TASK DESCRIPTION: Repeat everything in the material exactly.

DATA PROVIDED:
○ ○ ○ ○ ○

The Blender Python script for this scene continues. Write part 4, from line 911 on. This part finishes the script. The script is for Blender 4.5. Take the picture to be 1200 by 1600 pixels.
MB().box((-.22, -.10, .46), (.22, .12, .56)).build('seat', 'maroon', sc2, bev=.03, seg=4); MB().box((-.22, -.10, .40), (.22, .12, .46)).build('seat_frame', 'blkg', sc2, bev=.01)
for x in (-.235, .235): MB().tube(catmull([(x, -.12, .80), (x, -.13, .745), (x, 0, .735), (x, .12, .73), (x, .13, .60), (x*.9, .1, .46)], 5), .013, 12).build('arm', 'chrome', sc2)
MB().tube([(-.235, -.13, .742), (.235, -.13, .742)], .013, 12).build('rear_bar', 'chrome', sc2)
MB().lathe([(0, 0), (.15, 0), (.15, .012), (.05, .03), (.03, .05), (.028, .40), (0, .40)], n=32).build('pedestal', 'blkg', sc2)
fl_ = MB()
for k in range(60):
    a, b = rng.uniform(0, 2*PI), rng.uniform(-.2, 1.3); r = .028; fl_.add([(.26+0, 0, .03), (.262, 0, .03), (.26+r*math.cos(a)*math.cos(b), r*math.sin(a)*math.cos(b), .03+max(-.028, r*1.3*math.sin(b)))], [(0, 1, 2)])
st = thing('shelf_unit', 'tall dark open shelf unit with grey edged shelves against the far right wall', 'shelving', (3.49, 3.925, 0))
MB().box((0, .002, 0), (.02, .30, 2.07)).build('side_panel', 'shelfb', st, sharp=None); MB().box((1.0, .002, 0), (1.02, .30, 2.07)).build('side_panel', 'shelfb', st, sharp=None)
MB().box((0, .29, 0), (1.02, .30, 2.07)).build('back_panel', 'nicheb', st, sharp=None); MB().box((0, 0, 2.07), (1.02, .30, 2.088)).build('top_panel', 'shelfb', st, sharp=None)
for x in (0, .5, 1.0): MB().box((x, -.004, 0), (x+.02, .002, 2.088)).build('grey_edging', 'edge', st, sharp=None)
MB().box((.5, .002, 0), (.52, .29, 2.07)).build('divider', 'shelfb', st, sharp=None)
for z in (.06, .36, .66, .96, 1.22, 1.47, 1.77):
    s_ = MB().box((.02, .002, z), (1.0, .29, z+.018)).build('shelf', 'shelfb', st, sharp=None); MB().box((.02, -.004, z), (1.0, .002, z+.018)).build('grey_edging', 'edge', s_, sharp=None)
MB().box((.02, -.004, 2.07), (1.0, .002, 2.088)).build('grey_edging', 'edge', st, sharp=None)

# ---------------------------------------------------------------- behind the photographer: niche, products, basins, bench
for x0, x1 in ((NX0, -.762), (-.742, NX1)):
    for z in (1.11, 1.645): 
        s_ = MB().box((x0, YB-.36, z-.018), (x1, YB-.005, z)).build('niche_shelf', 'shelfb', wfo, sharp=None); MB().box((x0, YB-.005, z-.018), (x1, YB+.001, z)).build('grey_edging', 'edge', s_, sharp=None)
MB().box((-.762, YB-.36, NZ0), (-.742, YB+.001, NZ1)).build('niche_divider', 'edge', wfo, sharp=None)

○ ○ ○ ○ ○

REPLY TO THE TASK:
The Blender Python script for this scene continues. Write part 4, from line 911 on. This part finishes the script. The script is for Blender 4.5. Take the picture to be 1200 by 1600 pixels.
MB().box((-.22, -.10, .46), (.22, .12, .56)).build('seat', 'maroon', sc2, bev=.03, seg=4); MB().box((-.22, -.10, .40), (.22, .12, .46)).build('seat_frame', 'blkg', sc2, bev=.01)
for x in (-.235, .235): MB().tube(catmull([(x, -.12, .80), (x, -.13, .745), (x, 0, .735), (x, .12, .73), (x, .13, .60), (x*.9, .1, .46)], 5), .013, 12).build('arm', 'chrome', sc2)
MB().tube([(-.235, -.13, .742), (.235, -.13, .742)], .013, 12).build('rear_bar', 'chrome', sc2)
MB().lathe([(0, 0), (.15, 0), (.15, .012), (.05, .03), (.03, .05), (.028, .40), (0, .40)], n=32).build('pedestal', 'blkg', sc2)
fl_ = MB()
for k in range(60):
    a, b = rng.uniform(0, 2*PI), rng.uniform(-.2, 1.3); r = .028; fl_.add([(.26+0, 0, .03), (.262, 0, .03), (.26+r*math.cos(a)*math.cos(b), r*math.sin(a)*math.cos(b), .03+max(-.028, r*1.3*math.sin(b)))], [(0, 1, 2)])
st = thing('shelf_unit', 'tall dark open shelf unit with grey edged shelves against the far right wall', 'shelving', (3.49, 3.925, 0))
MB().box((0, .002, 0), (.02, .30, 2.07)).build('side_panel', 'shelfb', st, sharp=None); MB().box((1.0, .002, 0), (1.02, .30, 2.07)).build('side_panel', 'shelfb', st, sharp=None)
MB().box((0, .29, 0), (1.02, .30, 2.07)).build('back_panel', 'nicheb', st, sharp=None); MB().box((0, 0, 2.07), (1.02, .30, 2.088)).build('top_panel', 'shelfb', st, sharp=None)
for x in (0, .5, 1.0): MB().box((x, -.004, 0), (x+.02, .002, 2.088)).build('grey_edging', 'edge', st, sharp=None)
MB().box((.5, .002, 0), (.52, .29, 2.07)).build('divider', 'shelfb', st, sharp=None)
for z in (.06, .36, .66, .96, 1.22, 1.47, 1.77):
    s_ = MB().box((.02, .002, z), (1.0, .29, z+.018)).build('shelf', 'shelfb', st, sharp=None); MB().box((.02, -.004, z), (1.0, .002, z+.018)).build('grey_edging', 'edge', s_, sharp=None)
MB().box((.02, -.004, 2.07), (1.0, .002, 2.088)).build('grey_edging', 'edge', st, sharp=None)

# ---------------------------------------------------------------- behind the photographer: niche, products, basins, bench
for x0, x1 in ((NX0, -.762), (-.742, NX1)):
    for z in (1.11, 1.645): 
        s_ = MB().box((x0, YB-.36, z-.018), (x1, YB-.005, z)).build('niche_shelf', 'shelfb', wfo, sharp=None); MB().box((x0, YB-.005, z-.018), (x1, YB+.001, z)).build('grey_edging', 'edge', s_, sharp=None)
MB().box((-.762, YB-.36, NZ0), (-.742, YB+.001, NZ1)).build('niche_divider', 'edge', wfo, sharp=None)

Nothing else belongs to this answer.